Surratt House Museum
Maryland
9118 Brandywine Road
Clinton, MD 20735
United States
Historic Surratt House has national significance due to its role in the dramatic events surrounding the Lincoln assassination. Built in 1852, the house served as the Surratts' home, a tavern, hostelry, post office, and polling place. During the Civil War, it was a safe house on the Confederate underground which flourished in Southern Maryland. Because of heavy debts following her husband's death in 1862 and the subsequent freeing of her slaves by the new Maryland constitution in 1864, Mary E. Surratt rented this country home in the fall of 1864 and moved to a rowhouse on H Street in Washington City. Her son, John Surratt, Jr., a Confederate courier was soon introduced to John Wilkes Booth by Dr. Samuel A. Mudd and recruited into the original scheme to kidnap President Abraham Lincoln.
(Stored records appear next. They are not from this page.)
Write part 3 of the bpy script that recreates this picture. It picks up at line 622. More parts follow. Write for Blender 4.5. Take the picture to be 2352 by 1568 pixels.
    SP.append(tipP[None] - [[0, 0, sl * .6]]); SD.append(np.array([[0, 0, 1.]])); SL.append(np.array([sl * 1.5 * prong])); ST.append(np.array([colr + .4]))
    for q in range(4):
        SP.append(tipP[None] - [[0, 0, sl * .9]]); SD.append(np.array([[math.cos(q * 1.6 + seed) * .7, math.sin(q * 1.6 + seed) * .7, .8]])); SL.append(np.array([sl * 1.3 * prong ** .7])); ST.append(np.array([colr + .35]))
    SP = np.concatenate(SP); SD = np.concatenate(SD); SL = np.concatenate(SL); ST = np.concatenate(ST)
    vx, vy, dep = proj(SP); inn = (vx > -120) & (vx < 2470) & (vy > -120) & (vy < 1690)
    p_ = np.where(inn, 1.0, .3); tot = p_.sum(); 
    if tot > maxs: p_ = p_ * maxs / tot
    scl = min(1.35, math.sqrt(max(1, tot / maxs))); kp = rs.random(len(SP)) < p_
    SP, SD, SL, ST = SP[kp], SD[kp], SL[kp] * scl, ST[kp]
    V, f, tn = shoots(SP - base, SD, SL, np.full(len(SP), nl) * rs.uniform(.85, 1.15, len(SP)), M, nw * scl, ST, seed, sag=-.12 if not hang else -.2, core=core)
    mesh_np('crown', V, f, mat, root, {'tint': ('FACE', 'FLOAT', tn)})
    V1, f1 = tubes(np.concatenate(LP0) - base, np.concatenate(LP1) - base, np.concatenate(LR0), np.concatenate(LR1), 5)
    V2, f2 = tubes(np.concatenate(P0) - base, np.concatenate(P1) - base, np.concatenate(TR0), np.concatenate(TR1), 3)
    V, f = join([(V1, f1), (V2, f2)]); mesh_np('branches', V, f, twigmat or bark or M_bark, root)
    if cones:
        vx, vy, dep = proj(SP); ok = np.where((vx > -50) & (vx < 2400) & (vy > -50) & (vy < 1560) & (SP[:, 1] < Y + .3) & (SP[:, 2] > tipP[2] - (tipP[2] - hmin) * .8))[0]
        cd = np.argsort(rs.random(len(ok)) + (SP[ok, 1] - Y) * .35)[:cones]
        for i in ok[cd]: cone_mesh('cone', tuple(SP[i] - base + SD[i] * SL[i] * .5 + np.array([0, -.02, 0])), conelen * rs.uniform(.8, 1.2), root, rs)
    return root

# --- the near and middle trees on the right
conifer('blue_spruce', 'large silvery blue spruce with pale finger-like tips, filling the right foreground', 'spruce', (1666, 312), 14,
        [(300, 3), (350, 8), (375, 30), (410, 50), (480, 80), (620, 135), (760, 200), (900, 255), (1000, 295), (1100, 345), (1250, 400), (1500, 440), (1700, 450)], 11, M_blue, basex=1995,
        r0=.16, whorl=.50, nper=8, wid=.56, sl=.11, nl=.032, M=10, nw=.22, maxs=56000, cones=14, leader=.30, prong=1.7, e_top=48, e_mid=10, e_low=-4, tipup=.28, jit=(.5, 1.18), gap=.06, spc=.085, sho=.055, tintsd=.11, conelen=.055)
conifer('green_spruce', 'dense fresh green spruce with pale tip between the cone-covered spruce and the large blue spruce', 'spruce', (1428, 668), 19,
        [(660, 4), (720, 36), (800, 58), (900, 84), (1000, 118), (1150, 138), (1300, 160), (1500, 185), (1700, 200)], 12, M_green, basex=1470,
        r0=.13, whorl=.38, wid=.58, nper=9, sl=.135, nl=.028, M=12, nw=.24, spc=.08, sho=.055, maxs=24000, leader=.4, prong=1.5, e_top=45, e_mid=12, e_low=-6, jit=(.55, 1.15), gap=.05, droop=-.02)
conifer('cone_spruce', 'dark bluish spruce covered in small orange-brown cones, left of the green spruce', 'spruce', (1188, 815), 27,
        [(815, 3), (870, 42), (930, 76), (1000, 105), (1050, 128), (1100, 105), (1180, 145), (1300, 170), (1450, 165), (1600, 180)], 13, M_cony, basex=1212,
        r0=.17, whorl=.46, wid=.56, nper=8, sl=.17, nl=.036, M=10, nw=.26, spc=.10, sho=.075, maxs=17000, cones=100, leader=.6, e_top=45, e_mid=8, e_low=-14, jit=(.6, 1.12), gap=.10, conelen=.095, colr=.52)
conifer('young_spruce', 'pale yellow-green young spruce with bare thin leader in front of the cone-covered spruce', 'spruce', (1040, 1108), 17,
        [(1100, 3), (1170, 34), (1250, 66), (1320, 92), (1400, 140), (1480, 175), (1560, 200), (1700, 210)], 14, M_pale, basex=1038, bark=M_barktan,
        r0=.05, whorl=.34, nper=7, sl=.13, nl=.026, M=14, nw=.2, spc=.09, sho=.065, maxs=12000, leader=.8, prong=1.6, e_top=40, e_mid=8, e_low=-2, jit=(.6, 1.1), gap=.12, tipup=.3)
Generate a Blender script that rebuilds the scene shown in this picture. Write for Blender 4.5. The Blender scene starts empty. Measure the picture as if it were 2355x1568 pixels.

As part of that plot, rifles and other supplies were hidden at the country home. When Booth turned to assassination, this home was the first place he and conspirator David Herold stopped as they fled out of Washington. Mrs. Surratt was subsequently arrested, tried, and convicted of being part of the Lincoln conspiracy. On July 7, 1865, she became the first woman to be executed by the federal government. A visit to Surratt House relives this tragic history.